Puisque chaque image de ce film est d'une beauté à couper le souffle, d'une vraie beauté de composition, de cadrage, de mise en place de la couleur, puisque chaque costume est réfléchi, pensé, que chaque regard est pesé, calculé, dirigé, que chaque mouvement est suspendu, décomposé en une multitude de gestes significatifs, je suis personnellement extrêmement frustré par la rapidité de ce film, dont les plans s'enchaînent trop vite pour que je puisse réellement en saisir toute la profondeur, toute la complexité, tout le mystère.
Ceux qui trouvent ce film chiant n'aiment probablement pas la musique.

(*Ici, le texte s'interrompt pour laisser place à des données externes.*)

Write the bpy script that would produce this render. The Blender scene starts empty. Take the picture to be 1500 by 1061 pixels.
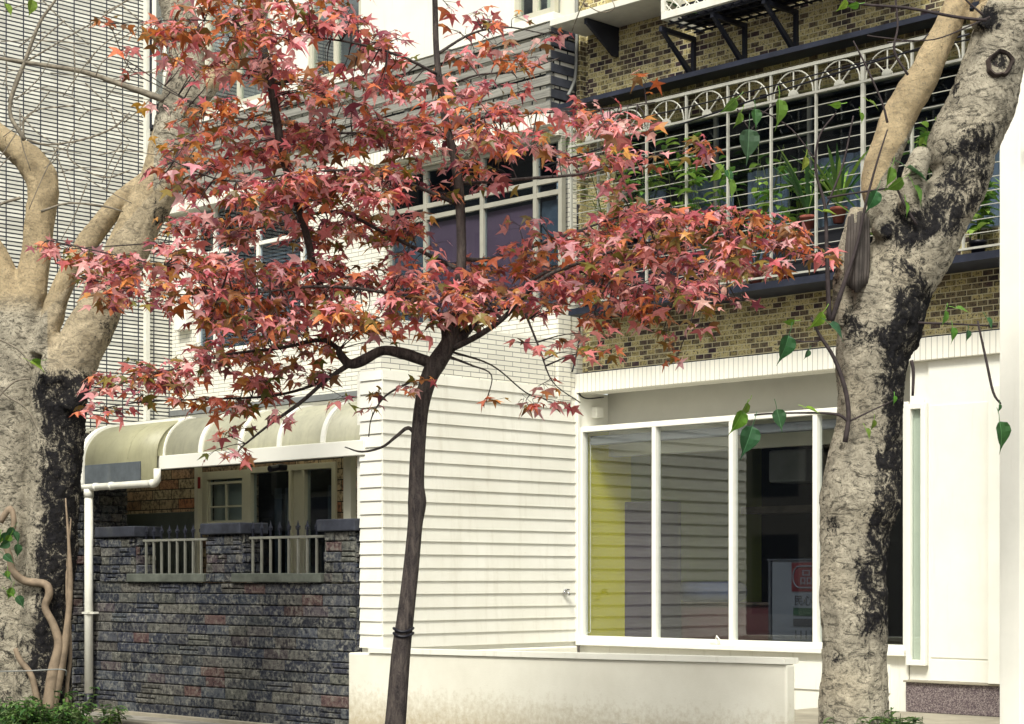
import bpy, bmesh, math, random
import numpy as np
from mathutils import Vector, Matrix, noise, Quaternion
random.seed(7)
rng = np.random.default_rng(7)
S = bpy.context.scene
COL = S.collection
R = math.radians
# ------------------------------------------------------------------ camera frame
# X runs along the facades (to the right, towards the camera), Y into the buildings.
F = 2750.0; CX = 750.0; HY = 847.0
CAM = Vector((14.288, -12.441, 1.5))
Q = math.sqrt(.5)
def ray(px, py):
    a = (px-CX)/F; b = (HY-py)/F
    return Vector((-Q+Q*a, Q+Q*a, b))
def onY(px, py, Y):
    d = ray(px, py); return CAM + d*((Y-CAM.y)/d.y)
def onX(px, py, X):
    d = ray(px, py); return CAM + d*((X-CAM.x)/d.x)
def atD(px, py, D): return CAM + ray(px, py)*D
def xY(px, Y): return onY(px, HY, Y).x
def yX(px, X): return onX(px, HY, X).y
# ------------------------------------------------------------------ materials
def lin(r, g, b):
    f = lambda c: ((c/255+.055)/1.055)**2.4 if c > 10 else c/255/12.92
    return (f(r), f(g), f(b), 1)
class NT:
    def __init__(s, name):
        s.m = bpy.data.materials.new(name); s.m.use_nodes = True
        s.t = s.m.node_tree; s.n = s.t.nodes; s.l = s.t.links
        s.b = s.n['Principled BSDF']; s.out = s.n['Material Output']
        s.b.inputs['Specular IOR Level'].default_value = .3
    def node(s, typ, **kw):
        nd = s.n.new(typ)
        for k, v in kw.items():
            if k in nd.inputs.keys() if isinstance(k, str) else False: nd.inputs[k].default_value = v
            else: setattr(nd, k, v)
        return nd
    def set(s, nd, **kw):
        for k, v in kw.items(): nd.inputs[k.replace('_', ' ')].default_value = v
        return nd
    def link(s, a, b): s.l.new(a, b)
    def coord(s, which='Object', scale=None, rot=None):
        tc = s.n.new('ShaderNodeTexCoord'); o = tc.outputs[which]
        if scale or rot:
            mp = s.n.new('ShaderNodeMapping')
            if scale: mp.inputs['Scale'].default_value = scale
            if rot: mp.inputs['Rotation'].default_value = rot
            s.link(o, mp.inputs['Vector']); o = mp.outputs[0]
        return o
    def noise(s, scale, detail=4, rough=.6, co=None, dist=0):
        nd = s.n.new('ShaderNodeTexNoise')
        nd.inputs['Scale'].default_value = scale; nd.inputs['Detail'].default_value = detail
        nd.inputs['Roughness'].default_value = rough; nd.inputs['Distortion'].default_value = dist
        if co is not None: s.link(co, nd.inputs['Vector'])
        return nd.outputs['Fac']
    def ramp(s, fac, *stops, interp='LINEAR'):
        nd = s.n.new('ShaderNodeValToRGB'); cr = nd.color_ramp; cr.interpolation = interp
        while len(cr.elements) < len(stops): cr.elements.new(.5)
        for e, (p, c) in zip(cr.elements, stops):
            e.position = p; e.color = c if len(c) == 4 else (*c, 1)
        s.link(fac, nd.inputs[0]); return nd.outputs[0]
    def mix(s, fac, a, b, mode='MIX'):
        nd = s.n.new('ShaderNodeMix'); nd.data_type = 'RGBA'; nd.blend_type = mode
        for src, inp in ((fac, nd.inputs[0]), (a, nd.inputs[6]), (b, nd.inputs[7])):
            if isinstance(src, (int, float)): inp.default_value = src
            elif isinstance(src, tuple): inp.default_value = src
            else: s.link(src, inp)
        return nd.outputs[2]
    def math(s, op, a, b=0.0):
        nd = s.n.new('ShaderNodeMath'); nd.operation = op
        for src, inp in ((a, nd.inputs[0]), (b, nd.inputs[1])):
            if isinstance(src, (int, float)): inp.default_value = src
            else: s.link(src, inp)
        return nd.outputs[0]
    def bump(s, h, strength=.3, dist=.01, prev=None):
        nd = s.n.new('ShaderNodeBump'); nd.inputs['Strength'].default_value = strength
        nd.inputs['Distance'].default_value = dist; s.link(h, nd.inputs['Height'])
        if prev is not None: s.link(prev, nd.inputs['Normal'])
        return nd.outputs[0]
    def base(s, c):
        if isinstance(c, tuple): s.b.inputs['Base Color'].default_value = c
        else: s.link(c, s.b.inputs['Base Color'])
    def rough(s, r):
        if isinstance(r, (int, float)): s.b.inputs['Roughness'].default_value = r
        else: s.link(r, s.b.inputs['Roughness'])
    def nrm(s, n): s.link(n, s.b.inputs['Normal'])
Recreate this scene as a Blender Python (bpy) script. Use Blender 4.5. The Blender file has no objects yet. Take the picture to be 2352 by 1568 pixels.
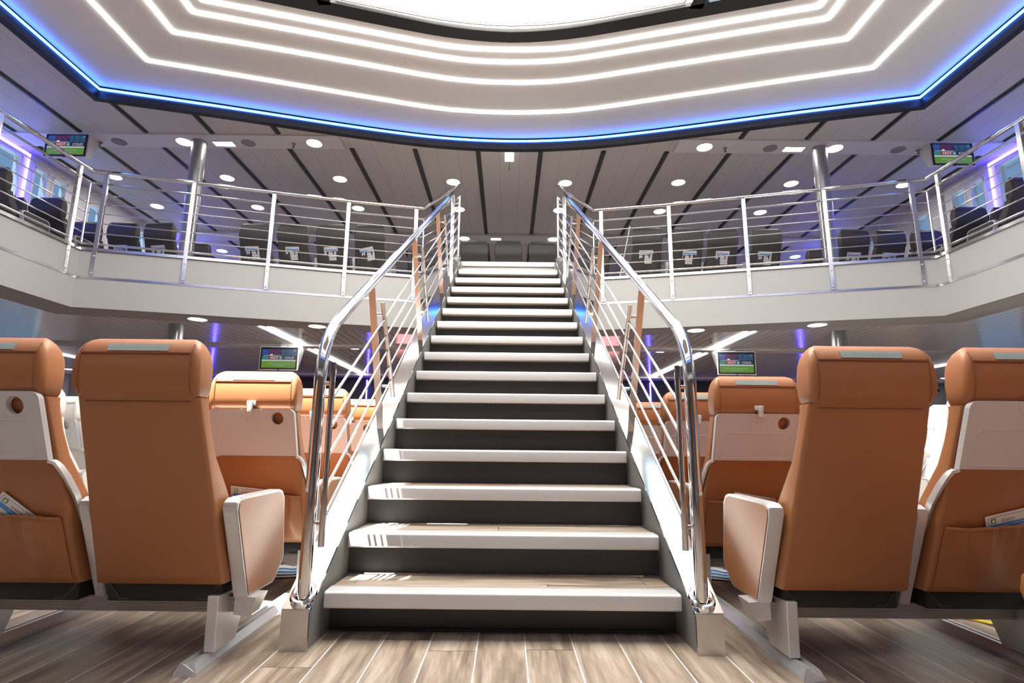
import bpy, bmesh, math, random
from mathutils import Vector, Matrix
random.seed(7)
S = bpy.context.scene
COL = S.collection
PI = math.pi

# ------------------------------------------------------------------ mesh builder
class MB:
    def __init__(s):
        s.bm = bmesh.new(); s.mi = 0
    def _face(s, vs):
        try:
            f = s.bm.faces.new(vs); f.material_index = s.mi; return f
        except ValueError:
            return None
    def poly(s, pts):
        return s._face([s.bm.verts.new(p) for p in pts])
    def box(s, x0, x1, y0, y1, z0, z1, bev=0.0, seg=2):
        if x0 > x1: x0, x1 = x1, x0
        if y0 > y1: y0, y1 = y1, y0
        if z0 > z1: z0, z1 = z1, z0
        v = [s.bm.verts.new((x, y, z)) for z in (z0, z1) for y in (y0, y1) for x in (x0, x1)]
        fs = [s._face([v[i] for i in q]) for q in ((0,2,3,1),(4,5,7,6),(0,1,5,4),(2,6,7,3),(0,4,6,2),(1,3,7,5))]
        if bev > 0:
            es = list({e for f in fs for e in f.edges})
            r = bmesh.ops.bevel(s.bm, geom=es, offset=bev, segments=seg, affect='EDGES', profile=0.5)
            for f in r['faces']: f.material_index = s.mi
        return s
    def prism(s, pts, ext):
        """closed outline of 3-D points swept along the vector ext"""
        e = Vector(ext); n = len(pts)
        a = [s.bm.verts.new(p) for p in pts]; b = [s.bm.verts.new(Vector(p) + e) for p in pts]
        s._face(list(reversed(a))); s._face(b)
        for i in range(n):
            j = (i + 1) % n; s._face([a[i], a[j], b[j], b[i]])
        return s
    def loft(s, rings, cap=True):
        vr = [[s.bm.verts.new(p) for p in r] for r in rings]
        n = len(vr[0])
        for a, b in zip(vr, vr[1:]):
            for i in range(n):
                j = (i + 1) % n; s._face([a[i], a[j], b[j], b[i]])
        if cap:
            s._face(list(reversed(vr[0]))); s._face(vr[-1])
        return s
    def sweep(s, path, prof, closed=False, up=(0,0,1)):
        """profile of (side, up) offsets carried along the path with mitred corners"""
        P = [Vector(p) for p in path]; n = len(P); up = Vector(up); rings = []
        for i in range(n):
            if closed:
                t0 = (P[i] - P[i-1]).normalized(); t1 = (P[(i+1) % n] - P[i]).normalized()
            else:
                t1 = (P[min(i+1, n-1)] - P[max(i, 0)]) if i < n-1 else (P[i] - P[i-1])
                t0 = (P[i] - P[i-1]) if i > 0 else t1
                t0 = t0.normalized(); t1 = t1.normalized()
            t = (t0 + t1)
            t = t.normalized() if t.length > 1e-6 else t1
            sd = t.cross(up)
            sd = sd.normalized() if sd.length > 1e-5 else Vector((1,0,0))
            u = sd.cross(t).normalized()
            k = 1.0 / max(0.35, t.dot(t1))
            # stretch only across the bend
            d = (t1 - t0); 
            if d.length > 1e-6:
                d.normalize()
                rings.append([P[i] + (lambda w: w + d * (w.dot(d)) * (k - 1))(sd * a + u * b) for a, b in prof])
            else:
                rings.append([P[i] + sd * a + u * b for a, b in prof])
        if closed:
            rings.append(rings[0])
            vr = [[s.bm.verts.new(p) for p in r] for r in rings[:-1]]; vr.append(vr[0]); m = len(prof)
            for a, b in zip(vr, vr[1:]):
                for i in range(m):
                    j = (i + 1) % m; s._face([a[i], a[j], b[j], b[i]])
        else:
            s.loft(rings)
        return s
    def tube(s, path, r, seg=10, closed=False, up=(0,0,1)):
        return s.sweep(path, [(r*math.cos(2*PI*i/seg), r*math.sin(2*PI*i/seg)) for i in range(seg)], closed, up)
    def rod(s, a, b, r, seg=10):
        a = Vector(a); b = Vector(b); d = (b - a).normalized()
        return s.tube([a, b], r, seg, up=(1,0,0) if abs(d.z) > .9 else (0,0,1))
    def disc(s, c, r, seg=24, nz=-1):
        v = [s.bm.verts.new((c[0] + r*math.cos(2*PI*i/seg), c[1] + r*math.sin(2*PI*i/seg), c[2])) for i in range(seg)]
        s._face(v if nz > 0 else list(reversed(v))); return s
    def lathe(s, c, prof, seg=24):
        """(radius, z) profile turned about the vertical through c"""
        rings = [[(c[0] + max(r, 1e-4)*math.cos(2*PI*i/seg), c[1] + max(r, 1e-4)*math.sin(2*PI*i/seg), c[2] + z) for i in range(seg)] for r, z in prof]
        return s.loft(rings)
    def grid(s, fn, nu, nv):
        v = [[s.bm.verts.new(fn(i/nu, j/nv)) for i in range(nu+1)] for j in range(nv+1)]
        for j in range(nv):
            for i in range(nu):
                s._face([v[j][i], v[j][i+1], v[j+1][i+1], v[j+1][i]])
        return s
    def xf(s, M):
        bmesh.ops.transform(s.bm, matrix=M, verts=s.bm.verts); return s
    def text(s, body, size, M, ext=0.0):
        cu = bpy.data.curves.new('txt', 'FONT'); cu.body = body; cu.size = size; cu.align_x = 'CENTER'; cu.align_y = 'CENTER'; cu.extrude = ext
        cu.resolution_u = 3
        ob = bpy.data.objects.new('txt', cu); COL.objects.link(ob)
        dg = bpy.context.evaluated_depsgraph_get(); dg.update()
        me = bpy.data.meshes.new_from_object(ob.evaluated_get(dg))
        bpy.data.objects.remove(ob); bpy.data.curves.remove(cu)
        me.transform(M); n0 = len(s.bm.faces)
        for p in me.polygons: p.material_index = 0
        s.bm.from_mesh(me); s.bm.faces.ensure_lookup_table()
        for f in s.bm.faces[n0:]: f.material_index = s.mi
        bpy.data.meshes.remove(me); return s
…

Puisque la bande originale, devenue célèbre, est d'une telle grâce, d'une telle puissance, que son omniprésence nous berce et nous enveloppe, nous subjugue, nous aspire dans la lente monotonie d'une vie sans joie, d'une vie dans laquelle le bonheur serait possible mais hélas interdit, puisque cette musique nous révèle avec une telle vivacité l'âme des personnages, je pourrais pour ma part regarder ce film les yeux fermés, n'écoutant que la musicalité des voix et des mots inconnus, tantôt secs et coupants, tantôt traînants et presque pervers, et m'en satisfaire comme d'un opéra.
Ceux qui trouvent ce film chiant n'aiment probablement pas la tragédie.
Puisque d'une histoire banale à pleurer (un homme et une femme découvrent que leur conjoint les trompe ensemble) on parvient à tirer une parabole universelle sur l'hésitation, sur le tiraillement des sentiments, sur le refus du mensonge qui en entraîne d'autres, sur le choix volontaire ou non (qu'en sait-on, en fait ?) de la morale contre l'amour, du malheur contre le bonheur, de la réputation contre le désir, je donne à ce film une dimension cathartique qui n'a même pas besoin du héros mythologique comme vecteur et qui se contente de la vie banale d'une secrétaire dégoûtée par les tromperies de son patron et d'un journaliste en quête d'ailleurs. Rien ne dit dans le film si nos deux personnages succombent finalement à leur inclinaison (une scène coupée nous apprend que oui, mais elle a justement été coupée) et la pureté des sentiments qu'ils expriment suffit à nous faire ressentir toute leur douleur et à nous en purifier. On reste toutefois dans le champ du théâtre : les scènes les plus cruelles ne sont qu'illusion, un film dans le film, imaginé par les deux amants pour se protéger de leur amour.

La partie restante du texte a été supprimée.